# Available data start

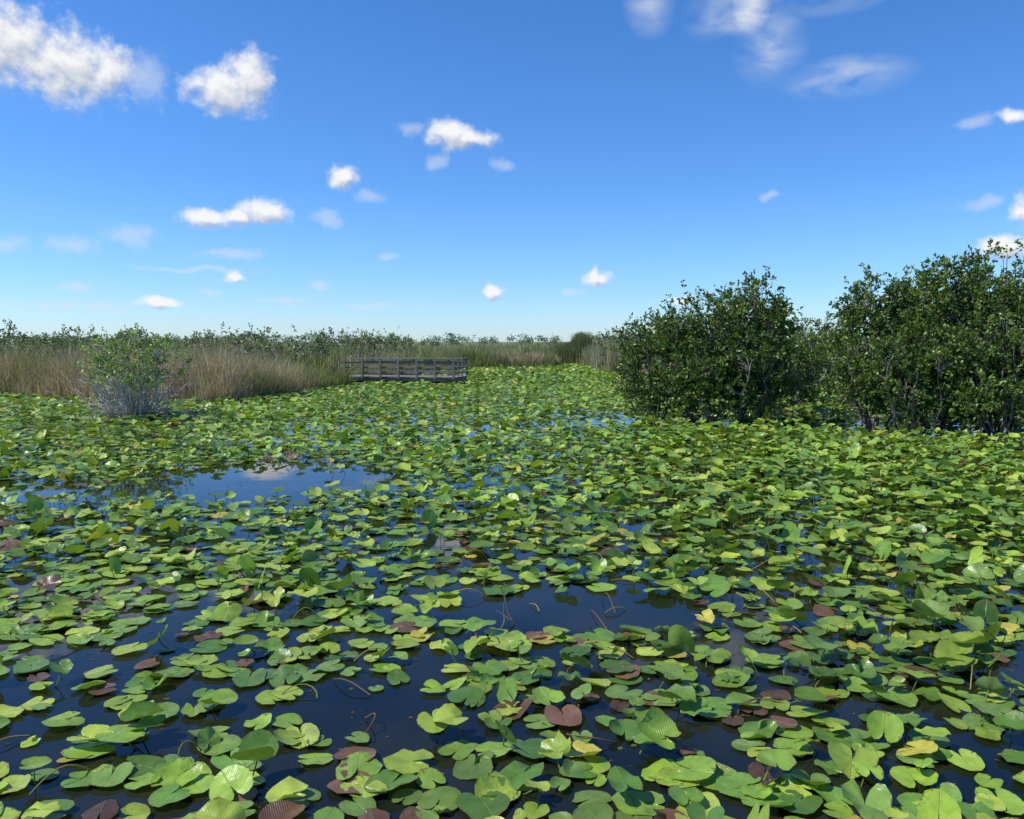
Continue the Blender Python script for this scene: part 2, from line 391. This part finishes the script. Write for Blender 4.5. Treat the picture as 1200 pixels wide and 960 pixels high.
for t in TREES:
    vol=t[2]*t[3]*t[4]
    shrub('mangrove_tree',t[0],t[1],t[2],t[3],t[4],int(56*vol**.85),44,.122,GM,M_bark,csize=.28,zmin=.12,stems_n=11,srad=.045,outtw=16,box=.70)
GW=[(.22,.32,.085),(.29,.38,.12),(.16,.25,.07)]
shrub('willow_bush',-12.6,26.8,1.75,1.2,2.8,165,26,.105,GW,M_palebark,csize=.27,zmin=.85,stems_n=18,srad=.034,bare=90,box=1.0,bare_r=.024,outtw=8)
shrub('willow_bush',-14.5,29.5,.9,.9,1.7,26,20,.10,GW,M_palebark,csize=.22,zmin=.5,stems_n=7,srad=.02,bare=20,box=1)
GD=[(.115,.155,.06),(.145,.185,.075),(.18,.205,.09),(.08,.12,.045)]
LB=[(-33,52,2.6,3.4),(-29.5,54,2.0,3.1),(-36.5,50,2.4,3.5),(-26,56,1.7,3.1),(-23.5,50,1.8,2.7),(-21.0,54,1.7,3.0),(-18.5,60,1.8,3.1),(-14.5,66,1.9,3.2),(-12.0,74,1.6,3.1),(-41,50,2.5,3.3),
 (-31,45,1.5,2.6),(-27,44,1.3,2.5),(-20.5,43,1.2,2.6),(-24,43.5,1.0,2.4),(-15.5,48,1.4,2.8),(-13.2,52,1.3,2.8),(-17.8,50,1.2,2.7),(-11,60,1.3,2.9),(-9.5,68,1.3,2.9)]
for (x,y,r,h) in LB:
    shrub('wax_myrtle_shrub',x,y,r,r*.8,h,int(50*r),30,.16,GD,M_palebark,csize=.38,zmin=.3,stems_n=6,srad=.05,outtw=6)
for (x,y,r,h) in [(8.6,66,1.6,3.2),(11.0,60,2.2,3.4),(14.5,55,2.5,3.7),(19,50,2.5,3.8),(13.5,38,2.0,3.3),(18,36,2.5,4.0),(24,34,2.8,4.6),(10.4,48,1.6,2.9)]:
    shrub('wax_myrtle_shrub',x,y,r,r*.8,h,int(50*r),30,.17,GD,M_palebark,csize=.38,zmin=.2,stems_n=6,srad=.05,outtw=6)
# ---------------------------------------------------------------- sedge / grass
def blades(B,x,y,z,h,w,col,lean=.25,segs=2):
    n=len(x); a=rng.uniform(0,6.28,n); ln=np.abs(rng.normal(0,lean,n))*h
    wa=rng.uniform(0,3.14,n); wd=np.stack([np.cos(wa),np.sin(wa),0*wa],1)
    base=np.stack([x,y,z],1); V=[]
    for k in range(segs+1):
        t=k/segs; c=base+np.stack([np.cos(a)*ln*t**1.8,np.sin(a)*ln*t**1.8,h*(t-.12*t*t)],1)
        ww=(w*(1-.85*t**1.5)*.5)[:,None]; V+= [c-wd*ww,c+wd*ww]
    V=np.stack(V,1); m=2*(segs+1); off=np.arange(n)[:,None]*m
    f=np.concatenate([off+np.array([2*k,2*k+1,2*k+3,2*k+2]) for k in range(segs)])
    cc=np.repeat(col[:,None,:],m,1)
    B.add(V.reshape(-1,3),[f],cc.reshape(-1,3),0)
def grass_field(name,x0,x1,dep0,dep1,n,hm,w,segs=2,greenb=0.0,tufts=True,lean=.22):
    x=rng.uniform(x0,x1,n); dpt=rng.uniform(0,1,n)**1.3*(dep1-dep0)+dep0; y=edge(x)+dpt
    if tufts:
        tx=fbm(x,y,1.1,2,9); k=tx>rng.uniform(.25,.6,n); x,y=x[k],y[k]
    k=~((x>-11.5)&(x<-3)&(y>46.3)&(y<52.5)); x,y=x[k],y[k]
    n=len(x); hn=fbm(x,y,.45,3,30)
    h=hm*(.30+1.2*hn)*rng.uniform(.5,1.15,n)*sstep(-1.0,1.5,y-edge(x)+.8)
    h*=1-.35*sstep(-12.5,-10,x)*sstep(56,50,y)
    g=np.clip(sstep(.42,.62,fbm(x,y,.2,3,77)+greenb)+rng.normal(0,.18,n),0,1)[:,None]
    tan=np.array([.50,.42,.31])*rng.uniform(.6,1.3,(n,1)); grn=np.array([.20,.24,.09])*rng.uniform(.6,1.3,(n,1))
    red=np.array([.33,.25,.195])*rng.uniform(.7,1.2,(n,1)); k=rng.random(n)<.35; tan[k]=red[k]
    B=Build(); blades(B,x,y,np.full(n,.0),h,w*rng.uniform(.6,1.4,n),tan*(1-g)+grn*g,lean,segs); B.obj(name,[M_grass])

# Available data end

* **The problem**
Return each line exactly as written. Any picture gets left out.

* **Final result**
Continue the Blender Python script for this scene: part 2, from line 391. This part finishes the script. Write for Blender 4.5. Treat the picture as 1200 pixels wide and 960 pixels high.
for t in TREES:
    vol=t[2]*t[3]*t[4]
    shrub('mangrove_tree',t[0],t[1],t[2],t[3],t[4],int(56*vol**.85),44,.122,GM,M_bark,csize=.28,zmin=.12,stems_n=11,srad=.045,outtw=16,box=.70)
GW=[(.22,.32,.085),(.29,.38,.12),(.16,.25,.07)]
shrub('willow_bush',-12.6,26.8,1.75,1.2,2.8,165,26,.105,GW,M_palebark,csize=.27,zmin=.85,stems_n=18,srad=.034,bare=90,box=1.0,bare_r=.024,outtw=8)
shrub('willow_bush',-14.5,29.5,.9,.9,1.7,26,20,.10,GW,M_palebark,csize=.22,zmin=.5,stems_n=7,srad=.02,bare=20,box=1)
GD=[(.115,.155,.06),(.145,.185,.075),(.18,.205,.09),(.08,.12,.045)]
LB=[(-33,52,2.6,3.4),(-29.5,54,2.0,3.1),(-36.5,50,2.4,3.5),(-26,56,1.7,3.1),(-23.5,50,1.8,2.7),(-21.0,54,1.7,3.0),(-18.5,60,1.8,3.1),(-14.5,66,1.9,3.2),(-12.0,74,1.6,3.1),(-41,50,2.5,3.3),
 (-31,45,1.5,2.6),(-27,44,1.3,2.5),(-20.5,43,1.2,2.6),(-24,43.5,1.0,2.4),(-15.5,48,1.4,2.8),(-13.2,52,1.3,2.8),(-17.8,50,1.2,2.7),(-11,60,1.3,2.9),(-9.5,68,1.3,2.9)]
for (x,y,r,h) in LB:
    shrub('wax_myrtle_shrub',x,y,r,r*.8,h,int(50*r),30,.16,GD,M_palebark,csize=.38,zmin=.3,stems_n=6,srad=.05,outtw=6)
for (x,y,r,h) in [(8.6,66,1.6,3.2),(11.0,60,2.2,3.4),(14.5,55,2.5,3.7),(19,50,2.5,3.8),(13.5,38,2.0,3.3),(18,36,2.5,4.0),(24,34,2.8,4.6),(10.4,48,1.6,2.9)]:
    shrub('wax_myrtle_shrub',x,y,r,r*.8,h,int(50*r),30,.17,GD,M_palebark,csize=.38,zmin=.2,stems_n=6,srad=.05,outtw=6)
# ---------------------------------------------------------------- sedge / grass
def blades(B,x,y,z,h,w,col,lean=.25,segs=2):
    n=len(x); a=rng.uniform(0,6.28,n); ln=np.abs(rng.normal(0,lean,n))*h
    wa=rng.uniform(0,3.14,n); wd=np.stack([np.cos(wa),np.sin(wa),0*wa],1)
    base=np.stack([x,y,z],1); V=[]
    for k in range(segs+1):
        t=k/segs; c=base+np.stack([np.cos(a)*ln*t**1.8,np.sin(a)*ln*t**1.8,h*(t-.12*t*t)],1)
        ww=(w*(1-.85*t**1.5)*.5)[:,None]; V+= [c-wd*ww,c+wd*ww]
    V=np.stack(V,1); m=2*(segs+1); off=np.arange(n)[:,None]*m
    f=np.concatenate([off+np.array([2*k,2*k+1,2*k+3,2*k+2]) for k in range(segs)])
    cc=np.repeat(col[:,None,:],m,1)
    B.add(V.reshape(-1,3),[f],cc.reshape(-1,3),0)
def grass_field(name,x0,x1,dep0,dep1,n,hm,w,segs=2,greenb=0.0,tufts=True,lean=.22):
    x=rng.uniform(x0,x1,n); dpt=rng.uniform(0,1,n)**1.3*(dep1-dep0)+dep0; y=edge(x)+dpt
    if tufts:
        tx=fbm(x,y,1.1,2,9); k=tx>rng.uniform(.25,.6,n); x,y=x[k],y[k]
    k=~((x>-11.5)&(x<-3)&(y>46.3)&(y<52.5)); x,y=x[k],y[k]
    n=len(x); hn=fbm(x,y,.45,3,30)
    h=hm*(.30+1.2*hn)*rng.uniform(.5,1.15,n)*sstep(-1.0,1.5,y-edge(x)+.8)
    h*=1-.35*sstep(-12.5,-10,x)*sstep(56,50,y)
    g=np.clip(sstep(.42,.62,fbm(x,y,.2,3,77)+greenb)+rng.normal(0,.18,n),0,1)[:,None]
    tan=np.array([.50,.42,.31])*rng.uniform(.6,1.3,(n,1)); grn=np.array([.20,.24,.09])*rng.uniform(.6,1.3,(n,1))
    red=np.array([.33,.25,.195])*rng.uniform(.7,1.2,(n,1)); k=rng.random(n)<.35; tan[k]=red[k]
    B=Build(); blades(B,x,y,np.full(n,.0),h,w*rng.uniform(.6,1.4,n),tan*(1-g)+grn*g,lean,segs); B.obj(name,[M_grass])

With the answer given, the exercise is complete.